Music and Liberation at Glasgow Women’s Library

On Monday 29th October, the eagerly anticipated Music and Liberation exhibition opened at the Library. The exhibition has been curated by Debi Withers, one of the women behind the Women’s Liberation Music Archive. Here she gives an account of the exhibitions journey so far. You can meet Debi at The Message was in the Music on Saturday 3rd November from 1.30pm at the library. 

Music & Liberation has arrived at the third destination on its UK tour: the Glasgow Women’s Library. It has been really interesting to see how the exhibition has changed as it has made each venue its temporary home. In Cardiff, being able to use all three of the Butetown History & Arts Centre’s light galleries gave the exhibition plenty of space to show off the images and exhibition boards. In Manchester the exhibition took on a more rugged, improvised feel, as we transformed the corporate shell of Three Piccadilly Place into an impromptu display of women’s musical heritage. We propped objects on crates and used whatever we could find to help present the material to audiences.

Music and Liberation photo by John Walmsley
Music and Liberation photo by John Walmsley.

In the Glasgow Women’s Library the exhibition has changed yet again. Displayed in the homely and busy space of the Library, every available piece of wall and bookshelf has been used to accommodate the pictures and exhibition boards. This means the exhibition materials are integrated in the library, as artefacts are placed next to books, enticing visitors into surprise engagements with the musical histories featured in the exhibition. The environment of the Glasgow Women’s Library is ideal for part of my vision for Music & Liberation: to create a space where people can spend a good amount of time watching, listening, reading and looking at the materials that have been collected for the Women’s Liberation Music Archive.

Included in the exhibition are five oral history films collected especially for this project. The memories of Maggie Nicols, the Fabulous Dirt Sisters, the York Street Band, Jam Today 3 and Siren Theatre Company are animated by these films, which were shot and edited by London-based filmmaker, Emma Thatcher. Films that include rare archive footage of acts such as Veronica 4 Rose (featuring the Mistakes and Friggin’ Little Bits), Silk Sow’s Ear (featuring Sista Culcha and Ginger and Spice) and In Our Own Time by the Bristol Women’s Music Collective, are also available to watch. There is a series of audio oral history interviews with the folk singer Frankie Armstrong, Ruth Novaczek who was in Abandon Your Tutu and the Real Insects and Angie Libman, member of the Northern Women’s Liberation Rock Band.

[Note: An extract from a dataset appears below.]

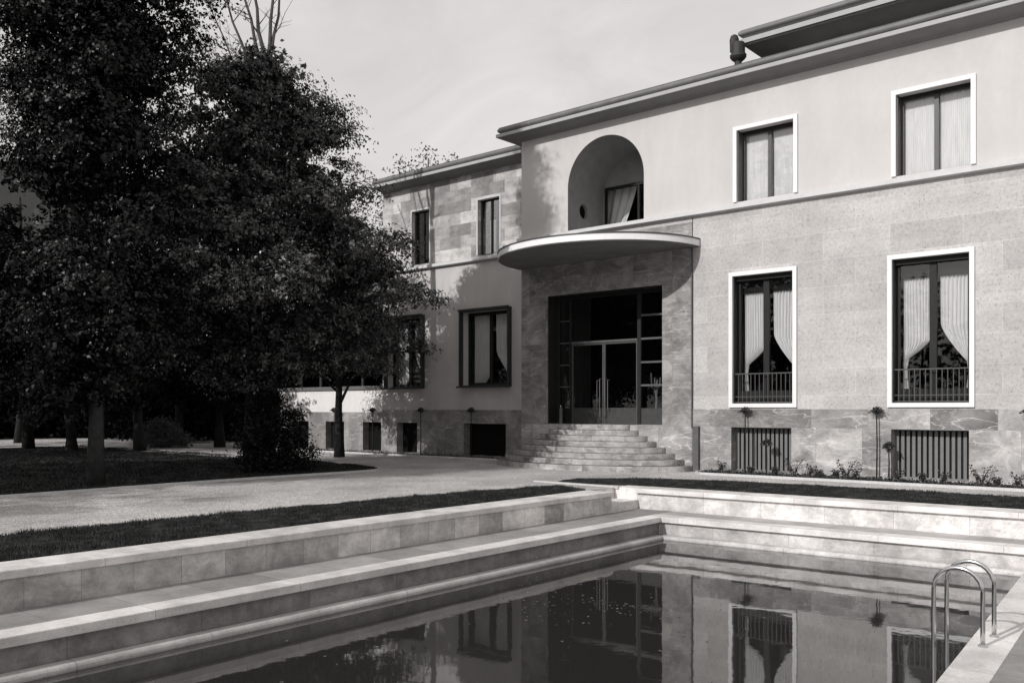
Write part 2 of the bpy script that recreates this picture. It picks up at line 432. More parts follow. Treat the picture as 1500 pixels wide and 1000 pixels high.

There is plenty to read too – publications relating to women and music, such as Woman Sound, Drastic Measures and Hot Wire, and articles about music in iconic feminist publications such as Shocking Pink and Spare Rib (including one by Rock Against Sexism founder Lucy Whitman/ Toothpaste) are available to read on music stands. A collection of ephemera, such as personal diaries, songbooks, letters, account books, manifestos, badges and workshop notes are also displayed, along with musical objects like clogs, rhythm sticks, knee cymbals and drums.

Finally, of course, there is music. Music & Liberation contains all of the music featured on the Women’s Liberation Music Archive and more. A large amount of the music has never been released officially, and you will no doubt encounter many bands and performers you have never heard of before. Hi-Jinx, Sadista Sisters, Ova, Proper Little Madams, Bright Girls, Stepney Sisters and No Rules OK are just some of the bands featured, as well as the other acts mentioned in this article. There is also a unique opportunity to listen to the processes of feminist music making, as there are a recordings of practices, live shows and improvised performances. We are lucky to have live recordings of the Feminist Improvising Group and Contradictions, some of the only documentation of these ground-breaking collectives.

You can also take the exhibition home with you should you wish to. There is a postcard set featuring images from the exhibition, and a CD, Music & Liberation: A Compilation of Songs from the Women’s Liberation Movement, which is only on sale during the tour.

Music and Liberation remains in Glasgow until the 24 November before it heads south for the London leg. Hope you can make it down to the GWL to see it!

The exhibition will be accessible Monday – Friday 09.30 – 16.30 and will be hosted at GWL until Friday 24th November. Come down and see it before it goes off on its travels!